You don’t shy away from portraying the violence and devastation of the Armenian Genocide. How do you handle this in a way appropriate for middle grade readers? How can the novel-in-verse format contribute to making difficult material easier for young readers to process?

The white space of verse absolutely gives readers (and writers!) space to process the violence and devastation of the Armenian Genocide. We do not speak or think in full sentences when something terrible happens. Often words disappear altogether. Free verse allowed for that fragmentation. I could write in rhythmic patterns that captured the fear and panic without leaning into the goriest details.

Ardziv’s role as protector was also important in terms of the violence. He narrates some of the most brutal scenes, following as adults who lovingly cope with the consequences of the brutality. Late in the book, Sosi narrates one terrible scene instead of Ardziv. This is because I see Ardziv as the strength and power that lives inside of each of us. She found her own strength—her inner Ardziv—and used this tough moment to pull her family together and to face the truth about what had happened.

I thought that I had handled the violence delicately enough that it could work for middle grade readers. As a parent, I shared similar works with my children when they were that age. Some of the gatekeepers do not agree and feel that that the book is appropriate only at a high school level and above. I was so honored to have Like Water on Stone be named a book of outstanding merit in poetry and historical fiction yet the mature content 14-16 age range was there again. I suppose this might mean that I have to figure out a way to tell the story of the Armenian genocide for some younger readers.

You received a Fulbright grant to travel to Armenia. Was the grant specifically for the research of this book? What advice would you give other writers seeking funding for international research? 

My Fulbright application, “The Narrative Anthropology of Aging in Armenia” was related to Aliceheimer’s, my graphic memoir series about my mother and dementia, and was not specifically written for Like Water on Stone. I was gathering stories and making art about growing old in Armenia.

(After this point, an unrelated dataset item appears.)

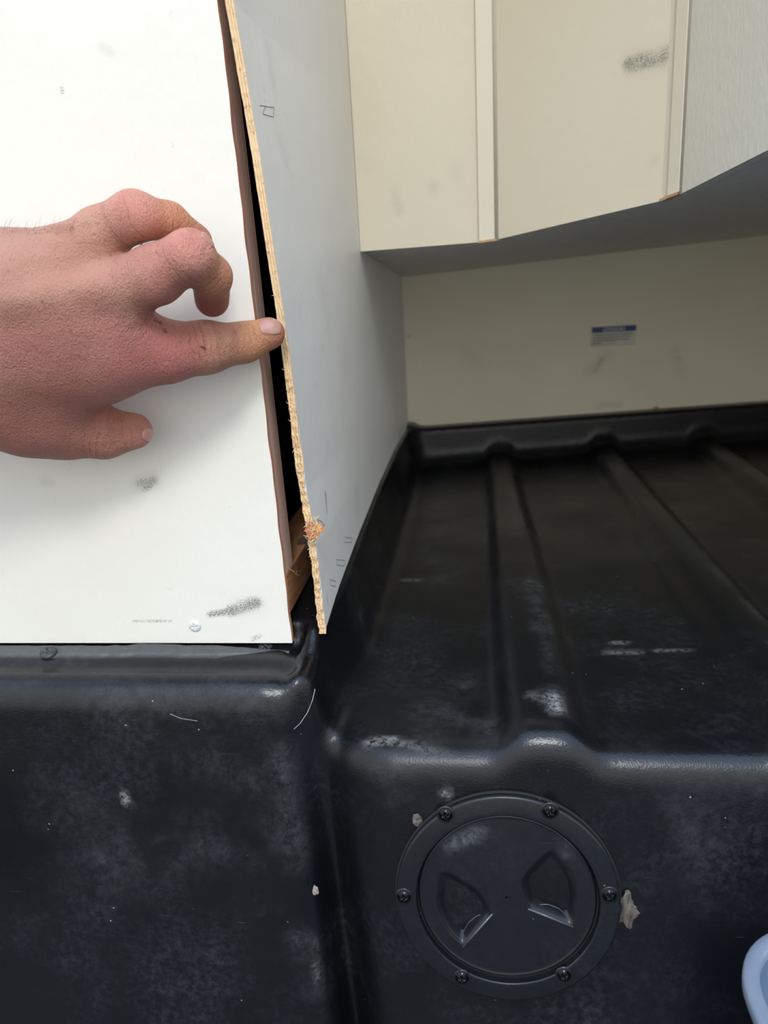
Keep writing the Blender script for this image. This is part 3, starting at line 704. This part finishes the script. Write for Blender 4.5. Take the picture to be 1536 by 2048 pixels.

It was just amazing good luck that Random House acquired Like Water on Stone during my first few months in Armenia. This meant that in addition to the Fulbright project, I was completing the final revisions of the novel while totally immersed in Armenian culture.

Anthropologists often work through participant observation, so every minute of every day, I was soaking in details that were relevant to both pieces of work. The elders I worked with spontaneously shared their family’s genocide stories with me. I had genocide scholars and the Genocide Museum and Institute right there for fact checking. Regular folk dancing refined the music and dance threads of the story. I had countless maps to draw upon to try and sort out the young ones’ journey and got connected to primary sources about life in Palu.

The two projects naturally became connected. Armenia is consumed by memory of the genocide, something that is especially important in the face of Turkish denial. When I told people here about my mother’s memory loss, they immediately asked if she were a genocide survivor, linking trauma to memory loss.

The year in Yerevan also let me reconnect with relatives who landed on the other side of Mount Ararat after the genocide, among them my cousin, Shushanik Droshakiryan. Her great-grandfather and my grandmother Oghidar were brother and sister in Palu. Shushanik has led the direction of a stunning animation of Like Water on Stone that premiered at the Tumo Center for Creative Technology this week. It has been wonderful to be back here in Yerevan for this.

In terms of practicalities, because it is an academic program, you have to have the highest degree in your field in order to be able to apply. In the case of writers, the MFA will do it. I know many writers create beautiful works without this degree. For me, getting an MFA from Vermont was the best present that I ever gave myself. The mentoring the inspiration from stellar lectures and readings pushed me farther in two years than I ever could have managed on my own. Being able to apply for a Fulbright would be an added bonus.

You mention in your author’s note seeing the Turkish family that now lives on the land once owned by your ancestors. What did that woman say when you told her this?

This moment of truth was when she decided to tell me that the mill had been owned by Armenians before it came into her family. I think she had already put it together that I might be an Armenian because it was so out of the ordinary for two American tourists to end up in the woods outside of town. She shared that fact and then I told her my story. Then together we shared a moment of silent respect.

I imagine that many families in Turkey who benefited materially from the Armenian genocide feel guilt about the material gain they received. Armenians were forced from their homes, and forced to leave all their possessions behind. The people who remained just took them over.

Charity or Zakat is one of the five pillars of Islam. To benefit by taking the property of others stands in stark contrast to this notion. I like to think that this woman recognized our common humanity and that she told me the truth out of a desire to make amends for the breaches of the past.